Sunday, 20 April 2008

The Five Stages of culture shock

I just found this interesting article on a Facebook group, you can read the same article here

Culture shock is divided into five stages. Each stage can be long standing or appears only under certain conditions. It is important to realize that culture shock is a perfectly normal condition which affects persons differently, just as grief, shock and other pressures in life. Some people show stronger reactions than others and not all experience all the five stages of culture shock.

THE FIRST STAGE is often called the honeymoon stage. It is characterized by tension and expectations. While it is going on, people enjoy the excitement that arises from being in a new place where everything is interesting. Some people never leave this initial stage of the exitement that goes along with being abroad. They are constantly experiencing a mild ecstacy and behave like eternal tourists: travel to new and interesting places, make friends only with their fellow countrymen and retain their old way of living. For most people however, the honeymoon passes by and they enter into the second and most difficult stage of the culture shock.

THE SECOND STAGE is the actual shock. We experience that with our students in the Reception Department. Therfore it will be discussed more thoroughly than the other stages.

It can be characterized with loss of courage and general discomfort. Changes in character occur, depression, lack of self-confidence and irritation, people become more vulnerable and prone to crying, more worried about their health, suffer from headache, bad stomach and complaint about pain and allergy. Difficulties with concentration often occur and reduce the ability to learn a new language. These factors increase the anxiety and the stress.

In the following period, the self-awareness dissolves and people have trouble with solving simple problems. Conversations on this stage are about things that can not be bought, what you must get along without, and everything that the people in the new country do wrong (which means “differently”). This stage can be characterized with escape, because in this period you always think of returning to the old country.

People tend to regard ones own culture as the only way to do the things. This attitude has been called "ethnocentrism". That is the belief that ones own culture, race and nation is the navel of the world. Individuals identify with their own group and its habits. All critical remarks are regarded as a provocation to the individual just as the group. “If you criticize me, you are criticizing my country, if you criticize my country, you are criticizing me.”

Therefore people often show hostile and aggressive resistance against the host country on the second stage of the culture shock. This hostility comes from natural difficulties that a family or individuals run into in the adjustment process. "I feel terribly in the new country, there must be something terribly wrong here"!!!

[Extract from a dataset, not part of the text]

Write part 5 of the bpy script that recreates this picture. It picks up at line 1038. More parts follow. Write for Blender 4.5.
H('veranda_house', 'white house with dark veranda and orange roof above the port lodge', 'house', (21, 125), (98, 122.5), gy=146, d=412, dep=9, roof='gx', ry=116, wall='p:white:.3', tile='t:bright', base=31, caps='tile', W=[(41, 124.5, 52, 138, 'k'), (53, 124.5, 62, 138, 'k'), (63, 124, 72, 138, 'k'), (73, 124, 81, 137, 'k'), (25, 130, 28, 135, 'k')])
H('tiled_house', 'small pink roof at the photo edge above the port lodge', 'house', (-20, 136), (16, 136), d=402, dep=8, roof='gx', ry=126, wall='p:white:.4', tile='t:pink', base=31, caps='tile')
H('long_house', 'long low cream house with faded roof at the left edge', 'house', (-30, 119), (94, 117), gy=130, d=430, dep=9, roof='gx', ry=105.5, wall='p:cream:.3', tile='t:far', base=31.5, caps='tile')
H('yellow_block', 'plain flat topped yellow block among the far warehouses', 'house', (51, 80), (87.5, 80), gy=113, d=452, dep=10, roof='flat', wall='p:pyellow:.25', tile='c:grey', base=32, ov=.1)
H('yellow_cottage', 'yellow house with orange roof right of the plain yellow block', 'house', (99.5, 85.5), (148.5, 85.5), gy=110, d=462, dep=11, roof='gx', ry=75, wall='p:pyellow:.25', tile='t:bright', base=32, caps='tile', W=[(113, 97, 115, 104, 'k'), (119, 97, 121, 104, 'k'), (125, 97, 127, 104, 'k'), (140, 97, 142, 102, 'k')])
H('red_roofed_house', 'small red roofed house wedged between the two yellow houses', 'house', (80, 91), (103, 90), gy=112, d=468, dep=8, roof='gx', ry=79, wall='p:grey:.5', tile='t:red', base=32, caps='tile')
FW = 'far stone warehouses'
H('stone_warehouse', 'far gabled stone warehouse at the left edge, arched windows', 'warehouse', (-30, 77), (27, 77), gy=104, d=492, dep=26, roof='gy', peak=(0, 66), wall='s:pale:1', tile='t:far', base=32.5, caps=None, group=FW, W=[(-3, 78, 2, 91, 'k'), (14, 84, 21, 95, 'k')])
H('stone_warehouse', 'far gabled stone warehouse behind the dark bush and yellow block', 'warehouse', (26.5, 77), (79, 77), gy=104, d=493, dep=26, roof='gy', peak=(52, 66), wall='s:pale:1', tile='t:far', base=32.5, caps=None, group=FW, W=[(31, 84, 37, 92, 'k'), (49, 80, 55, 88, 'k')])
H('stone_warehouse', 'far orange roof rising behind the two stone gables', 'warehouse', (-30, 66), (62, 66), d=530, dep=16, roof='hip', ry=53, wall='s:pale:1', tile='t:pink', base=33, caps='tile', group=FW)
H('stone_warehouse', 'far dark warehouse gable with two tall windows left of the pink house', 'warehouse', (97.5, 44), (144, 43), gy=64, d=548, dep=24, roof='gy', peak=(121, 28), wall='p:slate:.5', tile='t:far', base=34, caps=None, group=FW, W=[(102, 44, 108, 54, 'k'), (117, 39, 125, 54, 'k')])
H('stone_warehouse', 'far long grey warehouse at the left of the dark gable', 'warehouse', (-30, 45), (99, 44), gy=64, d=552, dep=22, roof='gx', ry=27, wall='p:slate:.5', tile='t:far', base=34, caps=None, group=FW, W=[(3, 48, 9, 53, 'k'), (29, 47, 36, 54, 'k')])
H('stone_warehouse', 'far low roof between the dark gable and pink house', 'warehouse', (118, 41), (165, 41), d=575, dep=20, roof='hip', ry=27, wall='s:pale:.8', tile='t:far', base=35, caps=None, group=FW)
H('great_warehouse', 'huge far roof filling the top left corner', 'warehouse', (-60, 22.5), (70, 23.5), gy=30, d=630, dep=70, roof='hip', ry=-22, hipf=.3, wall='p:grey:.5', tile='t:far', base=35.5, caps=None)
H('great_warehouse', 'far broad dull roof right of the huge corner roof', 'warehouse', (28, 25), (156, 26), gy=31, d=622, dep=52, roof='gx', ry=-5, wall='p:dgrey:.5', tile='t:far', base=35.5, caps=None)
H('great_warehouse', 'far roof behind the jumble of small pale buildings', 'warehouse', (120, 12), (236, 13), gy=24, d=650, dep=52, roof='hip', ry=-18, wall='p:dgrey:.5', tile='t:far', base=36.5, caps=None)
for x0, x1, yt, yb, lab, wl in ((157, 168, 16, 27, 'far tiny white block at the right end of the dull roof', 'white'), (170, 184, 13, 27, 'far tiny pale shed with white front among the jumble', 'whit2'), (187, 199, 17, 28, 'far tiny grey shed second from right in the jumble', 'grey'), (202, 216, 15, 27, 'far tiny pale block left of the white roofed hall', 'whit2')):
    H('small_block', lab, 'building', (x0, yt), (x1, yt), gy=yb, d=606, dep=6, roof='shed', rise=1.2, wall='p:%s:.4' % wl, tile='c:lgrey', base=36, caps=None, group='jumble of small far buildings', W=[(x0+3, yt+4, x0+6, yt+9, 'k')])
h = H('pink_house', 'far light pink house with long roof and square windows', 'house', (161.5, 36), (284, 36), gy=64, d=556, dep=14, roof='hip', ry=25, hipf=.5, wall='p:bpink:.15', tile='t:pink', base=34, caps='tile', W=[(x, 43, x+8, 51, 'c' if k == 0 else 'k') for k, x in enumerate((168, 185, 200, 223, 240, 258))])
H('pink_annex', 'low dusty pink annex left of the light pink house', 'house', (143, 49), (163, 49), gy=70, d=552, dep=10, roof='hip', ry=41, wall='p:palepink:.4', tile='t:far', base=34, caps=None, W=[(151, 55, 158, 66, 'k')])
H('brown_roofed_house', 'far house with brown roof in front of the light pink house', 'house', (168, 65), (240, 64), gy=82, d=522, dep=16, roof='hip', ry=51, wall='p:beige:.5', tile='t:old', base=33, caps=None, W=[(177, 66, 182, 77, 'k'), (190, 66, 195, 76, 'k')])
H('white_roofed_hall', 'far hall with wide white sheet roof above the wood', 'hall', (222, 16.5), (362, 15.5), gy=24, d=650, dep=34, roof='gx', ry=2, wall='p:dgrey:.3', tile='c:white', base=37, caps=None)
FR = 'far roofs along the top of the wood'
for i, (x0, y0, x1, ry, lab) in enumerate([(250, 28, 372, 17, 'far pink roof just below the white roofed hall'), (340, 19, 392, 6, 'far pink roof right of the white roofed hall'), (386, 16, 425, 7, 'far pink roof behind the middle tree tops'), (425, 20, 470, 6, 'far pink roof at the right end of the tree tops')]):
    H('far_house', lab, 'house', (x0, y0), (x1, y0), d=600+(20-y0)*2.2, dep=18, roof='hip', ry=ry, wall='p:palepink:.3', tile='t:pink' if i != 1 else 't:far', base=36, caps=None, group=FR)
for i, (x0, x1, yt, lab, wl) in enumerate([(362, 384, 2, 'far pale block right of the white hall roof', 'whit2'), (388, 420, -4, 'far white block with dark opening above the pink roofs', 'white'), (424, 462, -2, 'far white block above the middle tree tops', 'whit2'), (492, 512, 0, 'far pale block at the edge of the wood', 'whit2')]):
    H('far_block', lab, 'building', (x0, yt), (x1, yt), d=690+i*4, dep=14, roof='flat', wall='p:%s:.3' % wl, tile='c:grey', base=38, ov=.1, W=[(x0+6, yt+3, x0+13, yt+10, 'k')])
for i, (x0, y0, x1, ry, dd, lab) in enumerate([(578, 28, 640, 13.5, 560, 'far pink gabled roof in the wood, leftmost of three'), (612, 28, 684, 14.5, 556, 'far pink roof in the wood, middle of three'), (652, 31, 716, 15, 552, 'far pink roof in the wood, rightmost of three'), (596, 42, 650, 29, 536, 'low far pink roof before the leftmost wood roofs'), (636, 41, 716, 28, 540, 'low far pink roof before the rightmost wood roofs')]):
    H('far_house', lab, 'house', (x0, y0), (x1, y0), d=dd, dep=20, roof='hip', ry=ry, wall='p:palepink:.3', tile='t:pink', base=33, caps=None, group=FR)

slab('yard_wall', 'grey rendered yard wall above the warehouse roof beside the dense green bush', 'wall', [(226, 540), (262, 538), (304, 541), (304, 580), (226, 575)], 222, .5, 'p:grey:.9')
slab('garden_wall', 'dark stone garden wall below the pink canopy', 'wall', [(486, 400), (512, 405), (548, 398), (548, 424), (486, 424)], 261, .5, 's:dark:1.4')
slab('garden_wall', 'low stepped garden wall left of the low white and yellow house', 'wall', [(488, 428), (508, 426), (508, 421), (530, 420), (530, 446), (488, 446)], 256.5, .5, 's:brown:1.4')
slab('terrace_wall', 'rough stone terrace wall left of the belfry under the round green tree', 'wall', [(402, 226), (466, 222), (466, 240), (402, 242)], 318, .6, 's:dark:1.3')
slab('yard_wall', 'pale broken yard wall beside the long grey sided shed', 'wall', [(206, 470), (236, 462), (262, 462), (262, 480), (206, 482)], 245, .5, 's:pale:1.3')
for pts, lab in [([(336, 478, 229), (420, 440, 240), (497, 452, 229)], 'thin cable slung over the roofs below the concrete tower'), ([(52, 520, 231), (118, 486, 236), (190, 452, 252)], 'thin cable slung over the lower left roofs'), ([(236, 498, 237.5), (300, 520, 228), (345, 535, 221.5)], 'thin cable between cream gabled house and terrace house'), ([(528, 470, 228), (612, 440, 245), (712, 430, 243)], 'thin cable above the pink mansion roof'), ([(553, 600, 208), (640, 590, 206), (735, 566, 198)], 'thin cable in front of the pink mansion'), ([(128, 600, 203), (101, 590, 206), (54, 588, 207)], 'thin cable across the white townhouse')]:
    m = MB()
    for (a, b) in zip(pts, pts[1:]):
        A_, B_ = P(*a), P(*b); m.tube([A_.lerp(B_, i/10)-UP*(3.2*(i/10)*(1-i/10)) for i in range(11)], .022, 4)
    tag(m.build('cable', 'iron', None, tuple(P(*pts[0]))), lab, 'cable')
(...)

There are problems in school, difficulties with language, trouble with lodging and employment as well as the fact that the people in the host country just don’t care about these problems or don’t seem to understand them. The result is aggressiveness and discomfort because the people don’t seem like foreigners at all.

Therefore it is important to understand culture shock and what is going on in relations between people. It is important to consider carefully the conduct toward people suffering from culture shock. In the beginning, people are often well received, but when time passes and the novelty disappears, the attitude often turns into indifference or dislike which immigrants experience as hostility. Thus aggressive hostility can escalate on both sides.

Instead of regarding the difficulties in a cultural context, people speak about these problems as if they were specially invented by the host country, in order to get the visitor into a trouble. Under such circumstances, circulating stereotypes emerge, which can lead to collisions if people doesn’t practice tolerance. “These Icelanders”, or “these immigrants” are so and so.......!

THE THIRD STAGE of culture shock is characterized with one’s plunging into new ways of living. With patience, it is possible to reach this stage by the end of the first year. Key aspects in a new culture are being learned and the earlier chaos and lack of direction seldom appears. Relations with the native population are initiated, such as neighbours and workmates or schoolmates. The vocabulary and pronunciation is being learned. Instead of standing outside and watching the culture with critical eyes, people plunge into the life of the new country.

THE FOURTH STAGE is the final stage of the assimilation, characterized with full participation in the way of life in the new country. People seldom think of “them” and “us”. They have assimilated to life, regarding both emotions and general activities and life just as easy as before moving.

THE FIFTH STAGE: Long after people have moved back to the homeland, something unexpected happens. They experience the fifth stage of the culture shock. It is called a reverse culture shock or returning shock, and appears after the return home again. The homeland is not comfortable any more because people have been away from home for a long time and have become comfortable with customs and habits belonging to a new lifestyle. Much has changed and it takes some time to get used to way of life, gestures and symbols of one’s own culture.

For me, my order was totally different. I started on the second stage, then went to the first stage, and now I'm on the third stage. I don't think I'll ever get to the fourth stage, and I'm pretty sure I'll get the fifth stage when I return home. I KNOW I will because I get that every time I return home even from a short vacation!


Danie said...

You will get to the last stage! It may take a little or a lot of time, but you'll get there. I'm Canadian and have lived in India for a little over a year. I wrote a journal and just had it published. It's called The Expat Arc and it's about my journey over the arc of culture shock. Hang in there!